April, the Poetry Month: Some Highlights

Charles Bernstein by Jemimah Kuhfeld
“April,” famously wrote T.S. Eliot in “The Waste Land,” “is the cruellest month.” Despite this underwhelming endorsement, the Academy of American Poets inaugurated April as the National Poetry Month back in 1996 and, every year since, has hyped up a surge of readings, publications and all other things poetry-related.
In the Jewish world, the initiative was picked up widely too. The new zine, TCJewfolk.com had two great features on slam poets Yael Miriam and Matthue Roth. Rumor has it, another two Jewish slam poets will appear on the website in the weeks to come.
Sixth Street Synagogue in East Village is welcoming Samuel Menashe and Stanley Moss, two poetry titans, on Monday April 26 to read their poetry and talk about Jewish identity in their works.
The online magazine Tablet is running a contest for creative interpretations of Yehuda HaLevy’s poetry. And The Jewish Museum generously posted a feature on Nancy Spero painting that interprets Bertold Brecht’s poem.

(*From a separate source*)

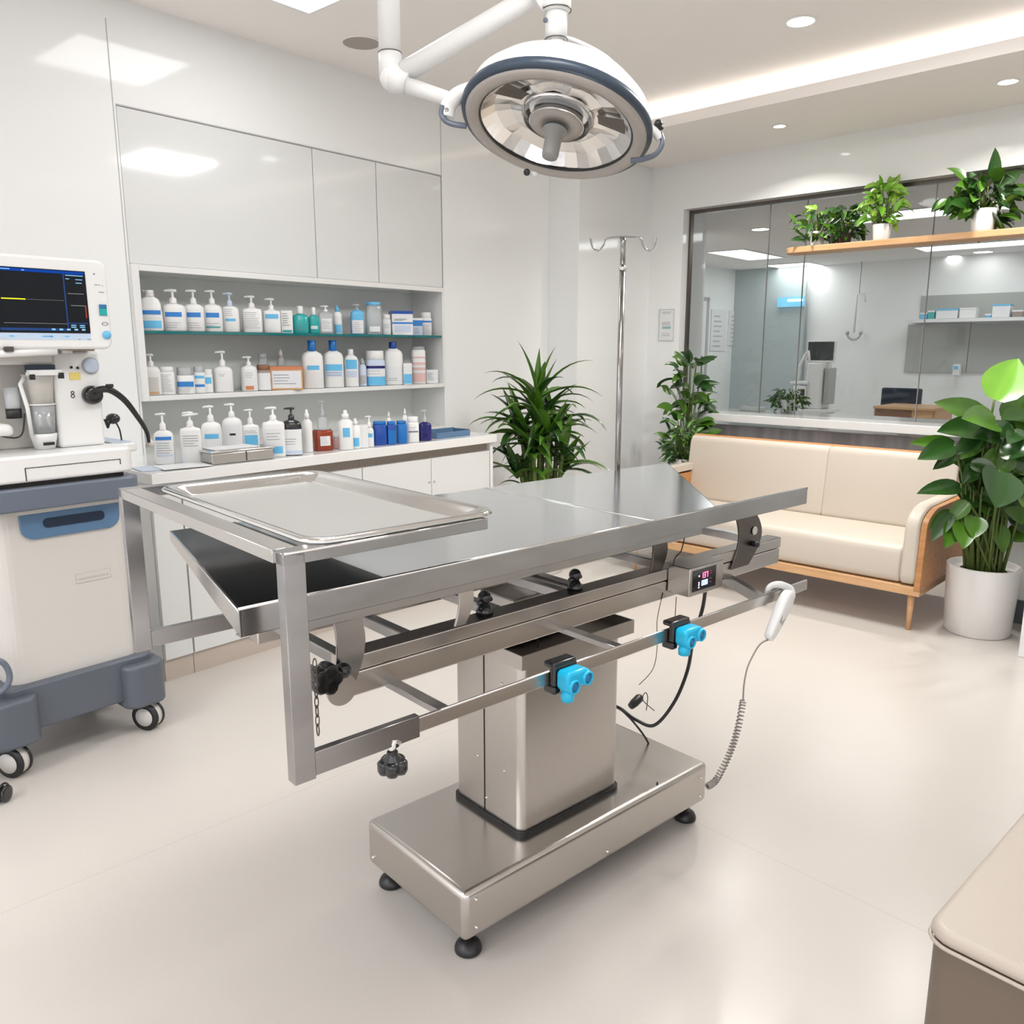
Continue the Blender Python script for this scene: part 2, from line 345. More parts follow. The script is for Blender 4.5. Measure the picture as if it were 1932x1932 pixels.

Of course, not every poet has been enthusiastic about this whole project. Two Jewish poets, Charles Bernstein and Richard Howard, have written some downright hostile things about poetry month over the years. Bernstein, whose latest book, “All the Whisky in Heaven” was reviewed by me in the Forward and by Daisy Fried in the New York Times, wrote a hilarious rant “Against the Poetry Month as Such”, that opens up with:
As part of the spring ritual of National Poetry Month, poets are symbolically dragged into the public square in order to be humiliated with the claim that their product has not achieved sufficient market penetration and must be revived by the Artificial Resuscitation Foundation (ARF) lest the art form collapse from its own incompetence, irrelevance, and as a result of the general disinterest among the broad masses of the American People.
The motto of ARF’s National Poetry Month is: “Poetry’s not so bad, really.”
Given Bernstein’s consistent anti-establishment program, the rant does not exactly come as a surprise, but it doesn’t fail to delight. Richard Howard’s attitude was more serious, as he told Newsweek that the National Poetry month is a “deleterious development…. which I have no hesitation in calling the worst thing to have happened to poetry since the advent of the camera and the internal combustion engine, two inventions that W.H. Auden once declared to be the bane of our modernity.”